In Japan, survivors of the atomic bombs found themselves similarly conflicted about how to bear witness. Using an expression that echoed Levi, the Hiroshima survivor Kajima Katsumi, as quoted by John Treat (Yale University), said that after the Enola Gay dropped the bomb, "thereafter, there were no words."
Carol Gluck (Columbia University) said that until the 1990s, war memory centered on the narratives of survivors of Hiroshima and Nagasaki, who did not use the word "survivor," and rather called themselves hibauksha, or "those who received the bomb." Until the first of the "comfort women" (as the women abducted by Japanese military and forced into prostitution have been called) came forward in 1991, Gluck stated that the Japanese had readily denied their own responsibility for crimes during the war.
Indeed, this viewpoint still holds sway among some of Japan's far right wing, as was observed by Uri Cohen (Columbia University) at a Japanese war museum, which framed Japan's invasion of Manchuria and colonization of Korea as the decolonization of Asia from Euro-American imperialism.
Next: Mahmood Mamdani, Gil Anidjar, and more
Only after the women's testimony did the crimes against the comfort women, the massacre at Nanjing, and the human experimentation done by Unit 731, become accepted as historical fact.
The new perspective on the war necessitated a reorientation of a historical narrative that had previously been "victim-centric," according to Gluck. At that time Levi's work caught the attention of Japanese intellectuals, including the artist Yoshitomo Nara, whose solo show Nobody's Fool is currently on display at the Asia Society Museum in New York. These Japanese intellectuals frequently made pilgrimages to Auschwitz during the 1990s, and appropriated some of Levi's philosophies on the Holocaust for their attempt to understand Japan's victimhood and criminality during the war.
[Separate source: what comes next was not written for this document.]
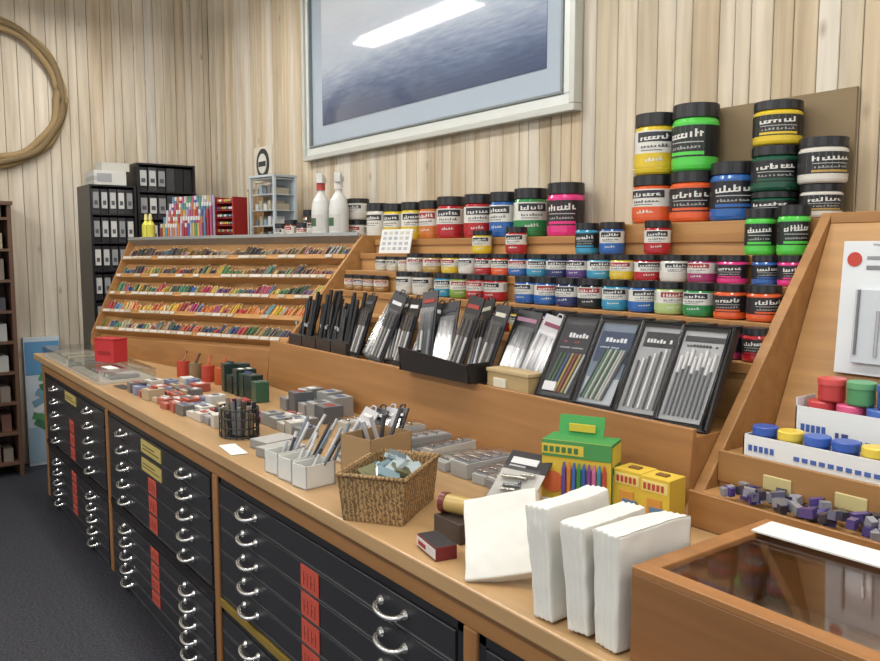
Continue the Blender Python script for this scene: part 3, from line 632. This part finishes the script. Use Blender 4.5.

But Mahmood Mamdani (Columbia University) argued that in considering the work of Levi, one must realize that victims and perpetrators can overlap, as in Japan. He called attention to apartheid in South Africa, which he argued victimized society at large, not merely individuals.
What troubled Mamdani is that since the Cold War, the search for justice for victims has become a process of "naming and shaming," with human rights activists calling for more violence with the implicit assumption that "their violence is bad, ours is good."
Indeed Levi was also troubled with the false dichotomy between good and evil, even in the concentration camps. Gil Anidjar (Columbia University) quoted Levi's pronouncement that "the worst survived" the Holocaust, and explained that only those whose morality could be suspended under the extreme circumstances of camp life could live through it.
In Korea, Treat said that this sentiment, expressed in Levi's chapter, "The Grey Zone" in The Drowned and the Saved, has resonated for contemporary Korean historians interested in the history of Japanese colonization (1910-1945). During that time, many Koreans cooperated with the Japanese, and were later unequivocally condemned as collaborators. Treat says that new work, informed by Levi, has added nuance to the story of Korean collaborators. This new perspective permits a more just interpretation of the past.
Ultimately, Gluck concluded that Levi's "work crossed borders and circled the globe because of a commonality of experiences of inhuman extremes of the twentieth century."
It is Levi's insights into how survivors can speak of these extremes, how they can bear witness, and how justice can be attained, that will continue to define his legacy both in the West and in East Asia.